In der EEA-Bewertung werden fünf Felder identifiziert, in denen die Klimarisiken groß sind: Ökosysteme, Nahrungsmittel, Gesundheit, Infrastruktur sowie Wirtschaft und Finanzen.

  • Ökosysteme: Nahezu alle Risiken im Bereich Ökosysteme erfordern dringende oder intensivere Maßnahmen, wobei die Risiken für die Meeres- und Küstenökosysteme als besonders schwerwiegend eingestuft werden. Es existiert ein hohes Potenzial für Kaskadeneffekte auf andere Bereiche wie Ernährung, Gesundheit, Infrastruktur und Wirtschaft.
  • Ernährung: Die Risiken, die durch Hitze und Dürre für den Nutzpflanzenanbau entstehen, sind in Südeuropa bereits auf einem kritisch hohen Niveau, doch auch die Länder Mitteleuropas sind gefährdet. Insbesondere anhaltende und weiträumige Dürren stellen eine erhebliche Bedrohung für die Erträge, die Ernährungssicherheit und die Trinkwasserversorgung dar. Eine Ernährungsumstellung von tierischen Eiweißen hin zu nachhaltig angebauten pflanzlichen Eiweißen würde den Wasserverbrauch in der Landwirtschaft und die Abhängigkeit von importierten Futtermitteln verringern.
  • Gesundheit: Hitze ist das größte und dringendste Klimarisiko für die menschliche Gesundheit. Bestimmte Bevölkerungsgruppen sind besonders gefährdet, etwa Menschen, die im Freien arbeiten, Ältere und Menschen, die in schlecht isolierten Wohnungen oder in städtischen Gebieten mit starkem Wärmeinsel-Effekt leben. Viele Stellschrauben zur Minderung der Klimarisiken, die die Gesundheit bedrohen, liegen außerhalb der traditionellen Bereiche für gesundheitspolitische Maßnahmen, wie in Stadtplanung, Baunormen und Arbeitsrecht.
  • Infrastruktur: Häufigere extreme Wetterereignisse erhöhen die Risiken für bebaute Gebiete und die kritischen Dienstleistungen in Bereichen wie Energie, Wasser und Verkehr in Europa. Während die Hochwasserrisiken an den europäischen Küsten bislang relativ gut bewältigt wurden, können steigende Meeresspiegel und Veränderungen der Sturmmuster verheerende Auswirkungen auf Menschen, Infrastruktur und Wirtschaftstätigkeiten haben.

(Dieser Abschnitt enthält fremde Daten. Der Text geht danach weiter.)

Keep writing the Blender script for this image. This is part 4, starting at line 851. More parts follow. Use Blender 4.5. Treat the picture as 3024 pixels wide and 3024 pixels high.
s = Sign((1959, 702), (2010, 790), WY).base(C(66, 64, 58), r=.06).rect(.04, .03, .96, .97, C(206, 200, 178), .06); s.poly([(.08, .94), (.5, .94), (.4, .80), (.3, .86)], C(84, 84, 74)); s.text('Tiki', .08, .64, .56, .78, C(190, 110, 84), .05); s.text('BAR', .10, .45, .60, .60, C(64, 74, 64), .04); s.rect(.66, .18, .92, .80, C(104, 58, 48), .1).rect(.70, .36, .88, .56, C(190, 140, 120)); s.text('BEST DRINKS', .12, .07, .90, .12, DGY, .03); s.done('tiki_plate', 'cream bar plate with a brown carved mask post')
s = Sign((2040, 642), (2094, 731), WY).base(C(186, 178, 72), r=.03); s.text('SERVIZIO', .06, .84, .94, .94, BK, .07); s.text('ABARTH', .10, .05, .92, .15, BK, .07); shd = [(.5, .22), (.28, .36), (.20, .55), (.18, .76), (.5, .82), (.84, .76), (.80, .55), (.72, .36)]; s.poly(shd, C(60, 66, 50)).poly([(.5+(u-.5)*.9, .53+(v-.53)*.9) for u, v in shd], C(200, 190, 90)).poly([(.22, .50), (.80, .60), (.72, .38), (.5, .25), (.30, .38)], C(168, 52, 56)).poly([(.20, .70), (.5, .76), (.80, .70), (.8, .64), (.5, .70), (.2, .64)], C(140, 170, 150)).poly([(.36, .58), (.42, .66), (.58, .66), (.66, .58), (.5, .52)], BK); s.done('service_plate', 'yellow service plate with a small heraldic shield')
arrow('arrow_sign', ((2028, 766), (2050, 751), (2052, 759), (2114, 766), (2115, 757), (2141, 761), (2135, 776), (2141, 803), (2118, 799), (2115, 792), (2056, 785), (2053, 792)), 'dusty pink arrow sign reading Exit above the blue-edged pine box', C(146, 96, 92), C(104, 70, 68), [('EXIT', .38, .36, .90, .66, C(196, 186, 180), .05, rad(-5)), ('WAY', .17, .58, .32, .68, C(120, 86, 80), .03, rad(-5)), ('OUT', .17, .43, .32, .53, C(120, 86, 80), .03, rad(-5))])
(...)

Auch Wohngebäude müssen an die zunehmende Hitze angepasst werden.
  • Wirtschaft und Finanzen: Das europäische Wirtschafts- und Finanzsystem ist mit zahlreichen Klimarisiken konfrontiert. Klimaextreme können so zur Erhöhung von Versicherungsprämien führen, Vermögenswerte und Hypotheken gefährden und höhere Ausgaben und Kreditkosten für den Staat nach sich ziehen. Durch verschärfte Klimaauswirkungen können auch private Versicherungslücken größer und einkommensschwache Haushalte anfälliger werden.

Mehr als die Hälfte der in dem Bericht genannten 36 Hauptrisiken erfordern laut der Agentur eine sofortige Intensivierung der Maßnahmen, wobei acht Risiken besonders dringlich sind: Nötig sei es, Ökosysteme zu erhalten, Menschen sowie Infrastruktur vor Hitze, Waldbränden und Überschwemmungen zu schützen und die Finanzierung europäischer Solidaritätsmechanismen zu sichern, beispielsweise des EU-Solidaritätsfonds, durch den von Natur- oder Gesundheitskatastrophen betroffene Länder unterstützt werden.

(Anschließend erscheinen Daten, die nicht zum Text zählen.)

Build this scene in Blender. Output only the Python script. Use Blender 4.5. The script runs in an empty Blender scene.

"Kein grünes Nischenthema"

Die EEA lobt die EU und ihre Mitgliedsstaaten dafür, dass sie in den letzten Jahren beträchtliche Fortschritte in Bezug auf das Verständnis der Klimarisiken gemacht hätten. In den Ländern würden auch zunehmend politische Strategien zur Anpassung an den Klimawandel entwickelt.

Die Agentur schränkt aber ein: Die Vorsorge sei unzureichend, da die Maßnahmen angesichts des rapiden Anstiegs der Risiken zu langsam greifen würden.

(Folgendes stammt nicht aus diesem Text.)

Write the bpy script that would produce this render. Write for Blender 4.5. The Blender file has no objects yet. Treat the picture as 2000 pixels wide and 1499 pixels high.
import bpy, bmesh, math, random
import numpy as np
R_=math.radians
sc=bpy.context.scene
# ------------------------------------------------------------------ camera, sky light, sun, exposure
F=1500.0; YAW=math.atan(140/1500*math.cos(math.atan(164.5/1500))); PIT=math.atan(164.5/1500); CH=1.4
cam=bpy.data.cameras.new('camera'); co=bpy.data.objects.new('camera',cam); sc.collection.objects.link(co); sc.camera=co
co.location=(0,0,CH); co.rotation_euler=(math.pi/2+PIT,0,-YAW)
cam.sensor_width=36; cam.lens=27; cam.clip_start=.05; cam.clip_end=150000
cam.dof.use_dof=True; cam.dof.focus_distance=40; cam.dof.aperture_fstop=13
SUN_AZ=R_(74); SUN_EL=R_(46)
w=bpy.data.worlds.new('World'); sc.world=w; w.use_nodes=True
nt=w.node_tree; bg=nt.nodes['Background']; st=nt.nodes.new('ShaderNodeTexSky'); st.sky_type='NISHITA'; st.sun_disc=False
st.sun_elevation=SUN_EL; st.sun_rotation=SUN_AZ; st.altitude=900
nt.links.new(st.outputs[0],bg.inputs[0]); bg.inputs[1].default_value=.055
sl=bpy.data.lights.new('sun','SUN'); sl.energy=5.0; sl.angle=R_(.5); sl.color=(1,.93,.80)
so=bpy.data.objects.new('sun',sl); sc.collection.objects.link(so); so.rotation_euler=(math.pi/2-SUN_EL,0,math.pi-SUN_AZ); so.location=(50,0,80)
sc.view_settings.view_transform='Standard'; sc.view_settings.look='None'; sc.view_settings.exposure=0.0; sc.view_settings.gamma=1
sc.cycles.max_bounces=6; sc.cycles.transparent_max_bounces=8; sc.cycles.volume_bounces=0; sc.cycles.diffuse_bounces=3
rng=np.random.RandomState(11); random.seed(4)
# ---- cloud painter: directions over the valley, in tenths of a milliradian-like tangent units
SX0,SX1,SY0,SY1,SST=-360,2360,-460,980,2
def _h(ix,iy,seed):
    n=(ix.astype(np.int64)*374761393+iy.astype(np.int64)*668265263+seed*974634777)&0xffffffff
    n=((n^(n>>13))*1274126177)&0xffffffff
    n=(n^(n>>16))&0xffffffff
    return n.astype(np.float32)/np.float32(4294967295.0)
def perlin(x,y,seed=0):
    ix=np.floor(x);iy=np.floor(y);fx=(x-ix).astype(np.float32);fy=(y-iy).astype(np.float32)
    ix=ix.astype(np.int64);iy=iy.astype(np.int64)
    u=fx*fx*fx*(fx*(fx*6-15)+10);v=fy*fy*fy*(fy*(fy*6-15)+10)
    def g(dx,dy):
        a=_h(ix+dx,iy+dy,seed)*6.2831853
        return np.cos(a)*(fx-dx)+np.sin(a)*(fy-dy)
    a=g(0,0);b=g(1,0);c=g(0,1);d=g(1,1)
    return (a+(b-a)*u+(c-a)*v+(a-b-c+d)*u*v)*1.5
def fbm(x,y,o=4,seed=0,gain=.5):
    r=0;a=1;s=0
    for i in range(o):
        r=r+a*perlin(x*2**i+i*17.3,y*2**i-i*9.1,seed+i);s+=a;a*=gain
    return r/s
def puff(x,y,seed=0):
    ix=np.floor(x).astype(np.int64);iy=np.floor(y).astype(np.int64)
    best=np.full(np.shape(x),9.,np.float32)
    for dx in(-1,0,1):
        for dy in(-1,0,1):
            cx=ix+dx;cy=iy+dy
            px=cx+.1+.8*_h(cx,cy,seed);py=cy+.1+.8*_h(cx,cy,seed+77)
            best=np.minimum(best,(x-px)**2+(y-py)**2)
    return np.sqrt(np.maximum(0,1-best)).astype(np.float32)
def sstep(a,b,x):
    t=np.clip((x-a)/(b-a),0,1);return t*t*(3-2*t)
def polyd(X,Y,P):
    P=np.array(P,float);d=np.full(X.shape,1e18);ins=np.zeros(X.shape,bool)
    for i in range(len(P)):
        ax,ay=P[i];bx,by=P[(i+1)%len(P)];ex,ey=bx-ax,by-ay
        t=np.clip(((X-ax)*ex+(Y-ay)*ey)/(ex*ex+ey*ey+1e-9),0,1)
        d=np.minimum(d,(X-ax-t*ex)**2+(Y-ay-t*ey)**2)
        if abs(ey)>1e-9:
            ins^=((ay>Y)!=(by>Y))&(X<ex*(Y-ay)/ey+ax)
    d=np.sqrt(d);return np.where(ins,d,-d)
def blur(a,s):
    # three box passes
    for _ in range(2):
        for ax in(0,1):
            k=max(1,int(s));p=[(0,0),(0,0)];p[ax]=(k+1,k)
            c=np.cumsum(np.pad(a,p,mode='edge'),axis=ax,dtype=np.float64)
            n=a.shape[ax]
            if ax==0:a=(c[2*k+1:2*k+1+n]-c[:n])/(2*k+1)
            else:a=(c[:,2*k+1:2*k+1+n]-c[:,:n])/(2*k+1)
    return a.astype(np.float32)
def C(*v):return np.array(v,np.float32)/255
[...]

Die Grünen im EU-Parlament fordern als Reaktion auf den Bericht ein Klimaanpassungsgesetz mit einem Investitionsfonds, um Äcker, Gebäude, Brücken und Ökosysteme besser zu schützen. Alte und kranke Menschen, Bauern in Südeuropa und Menschen in Küstenstädten seien bereits in Gefahr, warnte der Abgeordnete Michael Bloss. "Dass Konservative die Klimakrise als grünes Nischenthema betrachten, ist in hohem Maße unverantwortlich."

In Deutschland hat die Bundesregierung bereits 2008 eine Anpassungsstrategie beschlossen, die 16 Handlungsfelder umfasst, darunter Energiewirtschaft und Verkehr, Land- und Forstwirtschaft, Wasserhaushalt, menschliche Gesundheit und Tourismus. Auch die Bundesländer haben entsprechende Konzepte entwickelt.

 

Die jüngste Bewertung des Umweltbundesamtes und des Bundesumweltministeriums vom November 2023 zeigte immerhin, dass im Bereich Hitzeschutz "erste Maßnahmen zur Anpassung an die neuen Klimabedingungen Wirkung zeigen". Insgesamt jedoch müssten "die Bemühungen zur Anpassung an die Folgen der Klimakrise intensiviert werden".

Der Monitoringbericht zeigte, dass Deutschland zu den Regionen mit dem höchsten Wasserverlust weltweit gehört und dass sich wegen der klimabedingten andauernden Trockenheit der Zustand der Wälder deutlich verschlechtert hat.